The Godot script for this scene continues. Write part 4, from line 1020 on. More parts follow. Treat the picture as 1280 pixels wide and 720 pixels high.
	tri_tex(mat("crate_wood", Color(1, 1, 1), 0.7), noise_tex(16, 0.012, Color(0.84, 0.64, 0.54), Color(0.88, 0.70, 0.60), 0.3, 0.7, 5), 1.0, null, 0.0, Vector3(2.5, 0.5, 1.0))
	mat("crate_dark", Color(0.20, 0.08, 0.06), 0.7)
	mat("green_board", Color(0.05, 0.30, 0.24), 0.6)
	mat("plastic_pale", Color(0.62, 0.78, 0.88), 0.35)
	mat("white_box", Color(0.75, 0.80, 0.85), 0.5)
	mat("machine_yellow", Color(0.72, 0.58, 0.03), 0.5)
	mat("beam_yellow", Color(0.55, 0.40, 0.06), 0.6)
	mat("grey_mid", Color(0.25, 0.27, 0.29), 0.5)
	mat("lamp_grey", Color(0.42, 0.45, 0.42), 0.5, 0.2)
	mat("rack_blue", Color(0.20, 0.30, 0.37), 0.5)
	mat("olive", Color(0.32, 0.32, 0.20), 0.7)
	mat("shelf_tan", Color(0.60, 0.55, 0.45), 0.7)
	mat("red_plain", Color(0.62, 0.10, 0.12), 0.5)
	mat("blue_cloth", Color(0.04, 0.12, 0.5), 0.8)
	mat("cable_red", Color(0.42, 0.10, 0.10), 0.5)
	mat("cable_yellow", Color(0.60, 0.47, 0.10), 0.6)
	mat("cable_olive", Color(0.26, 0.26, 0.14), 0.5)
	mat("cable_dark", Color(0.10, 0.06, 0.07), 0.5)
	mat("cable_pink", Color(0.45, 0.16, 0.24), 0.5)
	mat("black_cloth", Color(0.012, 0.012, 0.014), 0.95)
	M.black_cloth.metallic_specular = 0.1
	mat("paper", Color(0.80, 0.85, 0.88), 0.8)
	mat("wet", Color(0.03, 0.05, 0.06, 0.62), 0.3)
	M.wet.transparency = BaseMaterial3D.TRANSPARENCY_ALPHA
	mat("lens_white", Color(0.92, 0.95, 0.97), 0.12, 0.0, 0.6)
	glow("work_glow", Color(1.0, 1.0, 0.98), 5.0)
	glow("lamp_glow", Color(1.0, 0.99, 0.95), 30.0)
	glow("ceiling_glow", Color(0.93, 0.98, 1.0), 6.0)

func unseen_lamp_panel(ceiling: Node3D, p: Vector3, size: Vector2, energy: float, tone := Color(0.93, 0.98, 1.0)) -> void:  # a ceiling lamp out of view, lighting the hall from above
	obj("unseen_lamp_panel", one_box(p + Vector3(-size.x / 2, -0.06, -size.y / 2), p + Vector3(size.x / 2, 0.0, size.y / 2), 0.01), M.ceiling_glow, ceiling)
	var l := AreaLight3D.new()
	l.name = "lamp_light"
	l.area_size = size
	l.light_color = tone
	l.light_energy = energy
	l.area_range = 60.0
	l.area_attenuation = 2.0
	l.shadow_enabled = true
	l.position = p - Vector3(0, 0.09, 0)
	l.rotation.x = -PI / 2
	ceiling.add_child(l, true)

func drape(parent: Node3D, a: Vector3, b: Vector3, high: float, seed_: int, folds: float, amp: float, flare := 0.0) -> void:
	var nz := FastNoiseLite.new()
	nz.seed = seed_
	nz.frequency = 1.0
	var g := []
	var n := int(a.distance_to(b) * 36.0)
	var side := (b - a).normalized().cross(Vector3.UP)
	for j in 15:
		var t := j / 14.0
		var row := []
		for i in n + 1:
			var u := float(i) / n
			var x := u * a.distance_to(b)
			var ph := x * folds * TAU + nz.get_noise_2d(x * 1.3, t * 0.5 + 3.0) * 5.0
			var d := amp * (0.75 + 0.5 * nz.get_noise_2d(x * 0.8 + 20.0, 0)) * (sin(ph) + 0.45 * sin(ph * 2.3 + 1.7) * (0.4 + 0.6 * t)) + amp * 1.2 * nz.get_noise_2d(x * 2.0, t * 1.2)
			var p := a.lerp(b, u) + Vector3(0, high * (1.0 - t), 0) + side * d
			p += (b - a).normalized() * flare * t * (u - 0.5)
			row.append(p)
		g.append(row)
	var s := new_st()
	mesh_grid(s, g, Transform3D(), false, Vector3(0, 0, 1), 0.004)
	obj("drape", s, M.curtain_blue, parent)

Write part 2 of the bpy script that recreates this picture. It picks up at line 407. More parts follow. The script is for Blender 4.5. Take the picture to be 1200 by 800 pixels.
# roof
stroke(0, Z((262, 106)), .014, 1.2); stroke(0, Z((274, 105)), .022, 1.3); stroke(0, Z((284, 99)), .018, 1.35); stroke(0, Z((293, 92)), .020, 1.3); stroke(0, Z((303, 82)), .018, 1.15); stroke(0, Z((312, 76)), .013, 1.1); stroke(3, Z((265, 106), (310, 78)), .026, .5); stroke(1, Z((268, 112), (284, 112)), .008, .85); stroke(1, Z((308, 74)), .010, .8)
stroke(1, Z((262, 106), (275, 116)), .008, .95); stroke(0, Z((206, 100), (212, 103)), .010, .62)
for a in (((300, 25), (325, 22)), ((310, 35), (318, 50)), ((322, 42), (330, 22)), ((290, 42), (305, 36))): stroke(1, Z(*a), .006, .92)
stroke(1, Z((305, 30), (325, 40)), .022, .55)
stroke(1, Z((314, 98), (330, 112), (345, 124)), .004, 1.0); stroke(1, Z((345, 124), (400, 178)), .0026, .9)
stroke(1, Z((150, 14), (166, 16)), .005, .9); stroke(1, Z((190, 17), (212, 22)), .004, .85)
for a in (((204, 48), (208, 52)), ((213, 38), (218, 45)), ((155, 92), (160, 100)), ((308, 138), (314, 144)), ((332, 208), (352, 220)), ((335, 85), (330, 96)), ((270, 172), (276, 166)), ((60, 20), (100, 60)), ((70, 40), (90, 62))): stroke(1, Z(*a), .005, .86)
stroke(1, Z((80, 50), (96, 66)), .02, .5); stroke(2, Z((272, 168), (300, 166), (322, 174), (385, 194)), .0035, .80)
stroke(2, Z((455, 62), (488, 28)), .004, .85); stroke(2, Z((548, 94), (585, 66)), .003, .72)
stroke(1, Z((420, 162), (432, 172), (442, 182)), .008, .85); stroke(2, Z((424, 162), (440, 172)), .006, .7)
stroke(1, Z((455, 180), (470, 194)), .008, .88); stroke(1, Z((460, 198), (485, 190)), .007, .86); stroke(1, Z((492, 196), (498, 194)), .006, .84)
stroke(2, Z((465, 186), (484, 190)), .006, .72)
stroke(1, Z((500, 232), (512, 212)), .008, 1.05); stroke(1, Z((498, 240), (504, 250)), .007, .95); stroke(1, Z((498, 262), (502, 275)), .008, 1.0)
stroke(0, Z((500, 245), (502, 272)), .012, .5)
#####
Show all lines above holding "this".

- [Solved problem]
The Godot script for this scene continues. Write part 4, from line 1020 on. More parts follow. Treat the picture as 1280 pixels wide and 720 pixels high.
Write part 2 of the bpy script that recreates this picture. It picks up at line 407. More parts follow. The script is for Blender 4.5. Take the picture to be 1200 by 800 pixels.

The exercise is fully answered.